■ GOAL ■
Repeat the lines below exactly as written, please, from the line with "Reconstruct this image" to the line with "return Vector(((x - 1039)", both lines included, and no others.
━━━━━━━━━━━━━━━━━━━━━━━━━━━━━━
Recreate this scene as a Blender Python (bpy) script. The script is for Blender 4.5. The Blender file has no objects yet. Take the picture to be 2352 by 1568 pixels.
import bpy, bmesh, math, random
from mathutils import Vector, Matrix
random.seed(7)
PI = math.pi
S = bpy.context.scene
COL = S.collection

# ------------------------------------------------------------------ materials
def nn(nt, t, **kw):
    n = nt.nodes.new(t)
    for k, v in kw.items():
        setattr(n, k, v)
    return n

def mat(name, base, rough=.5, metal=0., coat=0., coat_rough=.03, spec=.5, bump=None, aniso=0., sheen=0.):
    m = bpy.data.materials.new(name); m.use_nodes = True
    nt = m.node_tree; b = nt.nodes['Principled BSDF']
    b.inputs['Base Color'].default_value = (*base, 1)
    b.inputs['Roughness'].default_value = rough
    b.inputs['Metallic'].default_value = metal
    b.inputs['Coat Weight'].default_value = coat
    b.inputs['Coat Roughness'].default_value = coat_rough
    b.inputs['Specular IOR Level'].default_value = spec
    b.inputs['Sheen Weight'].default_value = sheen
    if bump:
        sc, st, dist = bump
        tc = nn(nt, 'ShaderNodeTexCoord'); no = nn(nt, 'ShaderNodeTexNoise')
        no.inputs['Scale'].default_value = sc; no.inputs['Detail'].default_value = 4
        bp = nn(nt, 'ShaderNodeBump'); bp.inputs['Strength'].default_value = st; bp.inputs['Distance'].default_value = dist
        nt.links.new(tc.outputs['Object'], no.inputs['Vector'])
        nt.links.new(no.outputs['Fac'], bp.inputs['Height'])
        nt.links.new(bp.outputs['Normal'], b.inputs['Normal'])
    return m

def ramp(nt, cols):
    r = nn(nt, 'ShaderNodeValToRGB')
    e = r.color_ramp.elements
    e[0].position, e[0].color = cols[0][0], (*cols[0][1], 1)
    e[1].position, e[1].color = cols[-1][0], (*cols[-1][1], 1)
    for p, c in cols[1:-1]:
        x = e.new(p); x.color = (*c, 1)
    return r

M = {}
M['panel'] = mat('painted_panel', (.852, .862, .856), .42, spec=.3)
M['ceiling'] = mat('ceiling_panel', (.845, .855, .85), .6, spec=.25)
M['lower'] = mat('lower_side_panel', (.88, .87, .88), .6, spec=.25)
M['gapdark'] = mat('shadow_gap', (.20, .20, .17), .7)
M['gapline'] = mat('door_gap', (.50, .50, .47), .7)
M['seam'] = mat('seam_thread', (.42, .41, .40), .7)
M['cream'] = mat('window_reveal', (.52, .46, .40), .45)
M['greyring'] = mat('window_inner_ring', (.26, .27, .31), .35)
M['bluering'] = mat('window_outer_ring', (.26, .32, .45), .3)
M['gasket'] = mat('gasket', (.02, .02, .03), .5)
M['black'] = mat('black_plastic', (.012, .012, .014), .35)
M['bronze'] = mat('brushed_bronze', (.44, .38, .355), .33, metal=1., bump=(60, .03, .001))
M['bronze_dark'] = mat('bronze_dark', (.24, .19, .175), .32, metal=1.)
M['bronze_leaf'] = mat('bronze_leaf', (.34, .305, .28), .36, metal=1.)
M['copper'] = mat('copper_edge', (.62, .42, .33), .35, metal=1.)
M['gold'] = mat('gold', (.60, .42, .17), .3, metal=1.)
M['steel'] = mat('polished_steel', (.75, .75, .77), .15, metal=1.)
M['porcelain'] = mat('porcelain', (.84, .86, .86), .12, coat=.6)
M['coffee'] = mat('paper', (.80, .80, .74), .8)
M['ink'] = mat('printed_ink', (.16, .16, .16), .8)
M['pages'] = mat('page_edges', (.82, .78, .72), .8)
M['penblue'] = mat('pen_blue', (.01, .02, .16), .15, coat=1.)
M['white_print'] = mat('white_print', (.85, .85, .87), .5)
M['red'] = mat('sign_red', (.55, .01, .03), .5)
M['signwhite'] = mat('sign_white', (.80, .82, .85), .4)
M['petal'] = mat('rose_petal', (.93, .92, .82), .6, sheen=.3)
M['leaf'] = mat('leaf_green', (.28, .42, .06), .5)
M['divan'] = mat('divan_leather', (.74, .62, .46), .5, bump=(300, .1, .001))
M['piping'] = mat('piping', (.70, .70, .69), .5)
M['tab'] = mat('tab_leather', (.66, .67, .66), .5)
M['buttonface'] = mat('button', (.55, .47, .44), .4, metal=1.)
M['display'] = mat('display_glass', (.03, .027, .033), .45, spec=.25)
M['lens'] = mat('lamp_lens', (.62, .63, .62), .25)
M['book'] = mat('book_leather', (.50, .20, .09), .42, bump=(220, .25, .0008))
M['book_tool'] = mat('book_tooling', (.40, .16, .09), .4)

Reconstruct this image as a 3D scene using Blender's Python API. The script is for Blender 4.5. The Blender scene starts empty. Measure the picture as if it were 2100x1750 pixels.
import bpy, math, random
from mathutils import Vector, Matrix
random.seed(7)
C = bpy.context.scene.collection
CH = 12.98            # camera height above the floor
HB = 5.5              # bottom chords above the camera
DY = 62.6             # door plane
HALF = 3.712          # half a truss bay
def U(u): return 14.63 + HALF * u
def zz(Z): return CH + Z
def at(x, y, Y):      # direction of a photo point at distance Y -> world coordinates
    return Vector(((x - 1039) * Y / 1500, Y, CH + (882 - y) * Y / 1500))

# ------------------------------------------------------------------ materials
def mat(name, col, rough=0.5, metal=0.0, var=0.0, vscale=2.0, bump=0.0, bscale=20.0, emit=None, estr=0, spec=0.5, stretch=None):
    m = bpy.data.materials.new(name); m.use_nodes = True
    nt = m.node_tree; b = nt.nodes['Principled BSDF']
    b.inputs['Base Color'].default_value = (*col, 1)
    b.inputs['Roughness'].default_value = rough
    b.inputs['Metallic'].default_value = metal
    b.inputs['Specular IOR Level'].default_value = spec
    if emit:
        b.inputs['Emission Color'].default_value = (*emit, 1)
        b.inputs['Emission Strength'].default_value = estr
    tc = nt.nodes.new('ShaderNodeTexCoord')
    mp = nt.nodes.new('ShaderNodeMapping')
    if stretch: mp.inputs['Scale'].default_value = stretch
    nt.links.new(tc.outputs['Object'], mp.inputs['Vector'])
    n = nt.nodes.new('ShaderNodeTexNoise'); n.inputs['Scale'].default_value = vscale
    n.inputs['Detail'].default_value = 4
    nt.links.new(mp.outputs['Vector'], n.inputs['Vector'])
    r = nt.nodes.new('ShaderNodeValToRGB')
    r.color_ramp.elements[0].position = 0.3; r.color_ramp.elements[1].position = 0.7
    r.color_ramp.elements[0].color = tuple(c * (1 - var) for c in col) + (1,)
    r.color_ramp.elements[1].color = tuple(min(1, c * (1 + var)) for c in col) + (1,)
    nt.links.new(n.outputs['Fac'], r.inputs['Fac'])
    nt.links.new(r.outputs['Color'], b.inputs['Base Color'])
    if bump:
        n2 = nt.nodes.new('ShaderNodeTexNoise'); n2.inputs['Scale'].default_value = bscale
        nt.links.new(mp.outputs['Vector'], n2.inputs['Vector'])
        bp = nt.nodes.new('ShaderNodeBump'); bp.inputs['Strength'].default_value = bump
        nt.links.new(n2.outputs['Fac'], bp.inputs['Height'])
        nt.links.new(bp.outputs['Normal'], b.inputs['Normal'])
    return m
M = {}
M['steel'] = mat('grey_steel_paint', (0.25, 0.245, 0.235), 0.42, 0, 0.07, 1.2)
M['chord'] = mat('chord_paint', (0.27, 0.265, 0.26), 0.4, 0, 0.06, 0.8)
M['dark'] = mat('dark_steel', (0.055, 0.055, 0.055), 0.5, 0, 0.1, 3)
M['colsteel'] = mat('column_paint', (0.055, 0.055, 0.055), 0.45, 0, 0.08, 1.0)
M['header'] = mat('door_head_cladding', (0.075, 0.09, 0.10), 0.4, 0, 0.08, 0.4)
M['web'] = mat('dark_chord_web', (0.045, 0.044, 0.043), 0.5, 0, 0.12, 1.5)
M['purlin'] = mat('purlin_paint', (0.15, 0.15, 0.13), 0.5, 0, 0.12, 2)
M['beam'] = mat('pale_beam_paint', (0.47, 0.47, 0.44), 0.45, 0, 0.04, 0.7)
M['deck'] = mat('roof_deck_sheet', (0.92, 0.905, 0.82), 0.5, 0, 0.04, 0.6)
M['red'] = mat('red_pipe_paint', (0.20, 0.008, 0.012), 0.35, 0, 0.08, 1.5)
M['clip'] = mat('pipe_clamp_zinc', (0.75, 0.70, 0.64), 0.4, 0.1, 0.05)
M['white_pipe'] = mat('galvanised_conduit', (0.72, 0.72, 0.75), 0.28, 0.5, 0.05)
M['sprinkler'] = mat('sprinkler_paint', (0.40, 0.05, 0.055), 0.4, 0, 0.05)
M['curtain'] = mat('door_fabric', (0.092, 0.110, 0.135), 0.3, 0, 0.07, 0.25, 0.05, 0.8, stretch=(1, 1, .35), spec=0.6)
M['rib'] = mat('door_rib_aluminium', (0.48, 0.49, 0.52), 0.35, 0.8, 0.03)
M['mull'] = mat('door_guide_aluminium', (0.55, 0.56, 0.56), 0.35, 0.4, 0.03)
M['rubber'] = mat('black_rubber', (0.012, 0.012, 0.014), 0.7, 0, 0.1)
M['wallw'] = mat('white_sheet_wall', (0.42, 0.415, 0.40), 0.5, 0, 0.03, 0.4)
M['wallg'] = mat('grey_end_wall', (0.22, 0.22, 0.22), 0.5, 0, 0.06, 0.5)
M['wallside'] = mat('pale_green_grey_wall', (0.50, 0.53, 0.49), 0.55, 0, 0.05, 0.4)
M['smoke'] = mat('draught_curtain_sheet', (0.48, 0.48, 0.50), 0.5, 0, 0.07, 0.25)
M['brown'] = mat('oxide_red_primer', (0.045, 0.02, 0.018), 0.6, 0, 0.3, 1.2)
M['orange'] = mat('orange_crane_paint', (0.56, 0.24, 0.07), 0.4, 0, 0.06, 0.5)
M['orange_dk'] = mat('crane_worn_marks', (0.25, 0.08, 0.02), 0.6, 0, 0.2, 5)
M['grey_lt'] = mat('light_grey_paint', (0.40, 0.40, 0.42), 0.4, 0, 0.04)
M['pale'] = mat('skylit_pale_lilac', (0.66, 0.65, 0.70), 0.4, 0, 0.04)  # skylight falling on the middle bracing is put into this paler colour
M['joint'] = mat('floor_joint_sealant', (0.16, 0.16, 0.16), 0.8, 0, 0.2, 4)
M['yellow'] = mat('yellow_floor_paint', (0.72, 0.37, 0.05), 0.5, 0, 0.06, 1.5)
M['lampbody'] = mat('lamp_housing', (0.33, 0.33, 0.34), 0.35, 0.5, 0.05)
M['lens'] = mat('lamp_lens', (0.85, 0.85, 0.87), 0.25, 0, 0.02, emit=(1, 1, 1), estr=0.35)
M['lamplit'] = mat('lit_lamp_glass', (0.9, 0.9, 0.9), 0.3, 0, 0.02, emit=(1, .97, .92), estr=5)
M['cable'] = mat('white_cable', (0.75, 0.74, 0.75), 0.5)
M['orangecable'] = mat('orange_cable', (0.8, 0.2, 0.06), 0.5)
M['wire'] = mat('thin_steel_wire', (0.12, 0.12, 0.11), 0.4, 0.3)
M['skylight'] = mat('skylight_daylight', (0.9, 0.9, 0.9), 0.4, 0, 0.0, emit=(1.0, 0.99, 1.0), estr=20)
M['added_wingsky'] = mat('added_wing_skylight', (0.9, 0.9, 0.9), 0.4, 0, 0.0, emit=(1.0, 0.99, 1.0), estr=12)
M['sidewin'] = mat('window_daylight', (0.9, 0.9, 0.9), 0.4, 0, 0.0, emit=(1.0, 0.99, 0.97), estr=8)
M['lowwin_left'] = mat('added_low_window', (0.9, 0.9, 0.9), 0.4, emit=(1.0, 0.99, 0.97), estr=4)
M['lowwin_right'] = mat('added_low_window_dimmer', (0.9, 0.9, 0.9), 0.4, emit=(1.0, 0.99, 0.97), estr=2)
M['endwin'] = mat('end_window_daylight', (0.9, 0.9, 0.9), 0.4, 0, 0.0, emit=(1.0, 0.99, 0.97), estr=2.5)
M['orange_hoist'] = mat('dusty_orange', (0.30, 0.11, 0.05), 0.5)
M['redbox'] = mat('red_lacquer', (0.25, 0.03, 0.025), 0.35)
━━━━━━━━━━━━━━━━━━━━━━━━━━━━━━
■ FULL SOLUTION ■
Reconstruct this image as a 3D scene using Blender's Python API. The script is for Blender 4.5. The Blender scene starts empty. Measure the picture as if it were 2100x1750 pixels.
import bpy, math, random
from mathutils import Vector, Matrix
random.seed(7)
C = bpy.context.scene.collection
CH = 12.98            # camera height above the floor
HB = 5.5              # bottom chords above the camera
DY = 62.6             # door plane
HALF = 3.712          # half a truss bay
def U(u): return 14.63 + HALF * u
def zz(Z): return CH + Z
def at(x, y, Y):      # direction of a photo point at distance Y -> world coordinates
    return Vector(((x - 1039) * Y / 1500, Y, CH + (882 - y) * Y / 1500))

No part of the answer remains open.